Fig. 2: Thermo-mechanical behavior and microstructural analysis of PLA and TPU disks.

PLA disks of varying thicknesses behave differently when exposed to an external thermal stimulus (a). Disks with h \(=\) 2 mm thickness are considered as the reference specimens in this study because in-plane stresses dominate the shape-shifting behavior in thinner disks (i.e., \(h\) < 2 mm), causing the disk to fold or roll. When the sheet thicknesses are large enough (i.e., h ≥ 4 mm), the increased bending stiffness prevents the disks from fully bending (a).
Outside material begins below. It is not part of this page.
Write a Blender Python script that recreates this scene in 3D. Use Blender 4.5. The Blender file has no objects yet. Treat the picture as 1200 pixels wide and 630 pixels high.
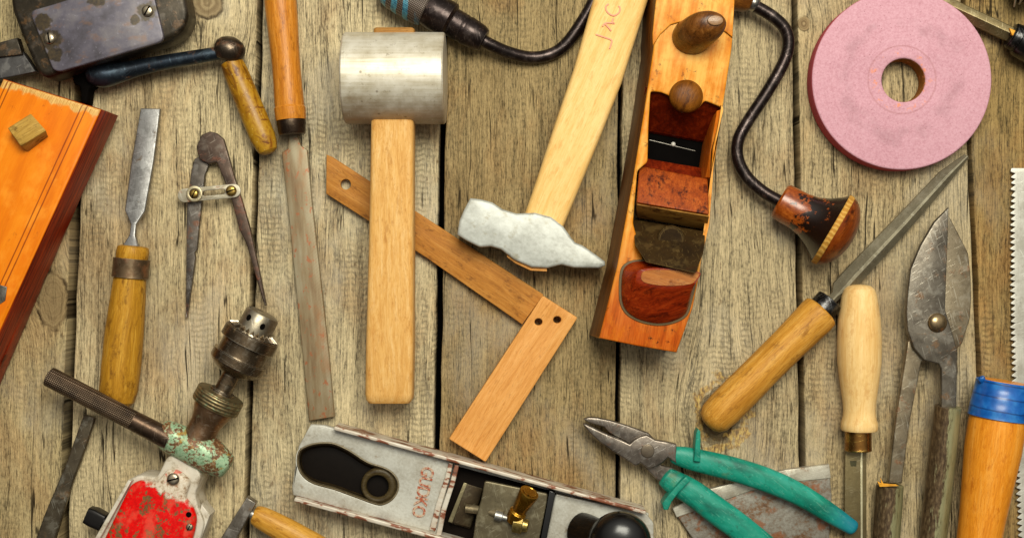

The experimentally measured expansion factors (\({\beta }_{1},{\beta }_{2}\)) were used in our computational models (b). The results of dynamic mechanical tests (i.e., storage moduli in a logarithmic scale (c–top), and \(\tan \delta\) (c–bottom)) performed on the PLA specimens printed with the maximum (i.e., 80 mm s⁻¹) and minimum (i.e., 20 mm s⁻¹) printing speeds and for the TPU specimens printed with a speed of 25 mm s⁻¹. Constructed μCT images of a PLA disk were used to analyze the formation of micro-voids during the 4D printing process (d). A μCT image of a disk whose inner and outer parts were printed at 80 mm s⁻¹ and 20 mm s⁻¹, respectively. A morphological analysis of these specimens showed virtually no porosity for the PLA disks printed with the lowest speed (i.e., 20 mm s⁻¹) and TPU while the level of porosity was significantly higher for the disks printed at 80 mm s⁻¹ (e). The level of porosity also increased in the radial direction for the PLA disks printed at 80 mm s⁻¹ (f). See Supplementary Movie 1 for the visualization of the defect distribution in the specimens printed at different speeds. The lines in subfigures e and f are to guide the eyes of readers.